When the 9-11 anniversary passed, I was going to write something to the effect of get over it, but I was too cowardly, because much like when Gilbert Gottfried got shot down with a “too soon” back at a roast of Hugh Hefner, people still go insane over this topic as if they’re entire family had been in the buildings.
I’m not really proud to admit this, but when it all went down I was in Chicago and I called a friend on the West Coast and left an Alec Baldwin worthy message (although, I was kind of giggling not angry) that went something to the effect of “Dude you have to wake up the world is coming to an end!” Not the most mature response.
Anyway, I will take credit that when I talked it over with my best friend later in the day, I was more cogent. I predicted that conservatives would jump all over the thing, we’d invade Iraq and human liberties would take about a 30 year holiday.
Feel free not to believe me, but if I was going to lie would I have owned up to giggling,”Dude you have to wake up the world is coming to an end!”?
Anyway, I pussied out, even though I really wanted to mock the fact that some local chicken joint was planning on giving free sandwiches to firemen that day, because you know if Cleveland firefighters have to pay for their own food the terrorists win.
Prowling the internet today I found this David Foster Wallace essay that echoes my views on the whole thing, which is noteworthy partly because he just killed himself (on 9-12, when you off yourself it’s best to do it on a free date – I’m guessing that Darby Crash would have waited a week had he have known that John Lennon was going to get shot right after he killed himself) and also because I immediately realized that Bill Maher quoted or stole the 40,000 vehicular deaths line on his HBO show that I watched last night.
The Future of the American Idea
November 2007
Atlantic Monthly
by David Foster Wallace
Just Asking
Are some things still worth dying for? Is the American idea* one such thing? Are you up for a thought experiment? What if we chose to regard the 2,973 innocents killed in the atrocities of 9/11 not as victims but as democratic martyrs, “sacrifices on the altar of freedom”?* In other words, what if we decided that a certain baseline vulnerability to terrorism is part of the price of the American idea? And, thus, that ours is a generation of Americans called to make great sacrifices in order to preserve our democratic way of life—sacrifices not just of our soldiers and money but of our personal safety and comfort?
In still other words, what if we chose to accept the fact that every few years, despite all reasonable precautions, some hundreds or thousands of us may die in the sort of ghastly terrorist attack that a democratic republic cannot 100-percent protect itself from without subverting the very principles that make it worth protecting?

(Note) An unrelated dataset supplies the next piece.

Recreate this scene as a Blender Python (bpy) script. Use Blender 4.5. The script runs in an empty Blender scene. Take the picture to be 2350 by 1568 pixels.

Is this thought experiment monstrous? Would it be monstrous to refer to the 40,000-plus domestic highway deaths we accept each year because the mobility and autonomy of the car are evidently worth that high price? Is monstrousness why no serious public figure now will speak of the delusory trade-off of liberty for safety that Ben Franklin warned about more than 200 years ago? What exactly has changed between Franklin’s time and ours? Why now can we not have a serious national conversation about sacrifice, the inevitability of sacrifice—either of (a) some portion of safety or (b) some portion of the rights and protections that make the American idea so incalculably precious?
In the absence of such a conversation, can we trust our elected leaders to value and protect the American idea as they act to secure the homeland? What are the effects on the American idea of Guantánamo, Abu Ghraib, Patriot Acts I and II, warrantless surveillance, Executive Order 13233, corporate contractors performing military functions, the Military Commissions Act, NSPD 51, etc., etc.? Assume for a moment that some of these measures really have helped make our persons and property safer—are they worth it? Where and when was the public debate on whether they’re worth it? Was there no such debate because we’re not capable of having or demanding one? Why not? Have we actually become so selfish and scared that we don’t even want to consider whether some things trump safety? What kind of future does that augur?
FOOTNOTES:
1. Given the strict Gramm-Rudmanesque space limit here, let’s just please all agree that we generally know what this term connotes—an open society, consent of the governed, enumerated powers, Federalist 10, pluralism, due process, transparency … the whole democratic roil.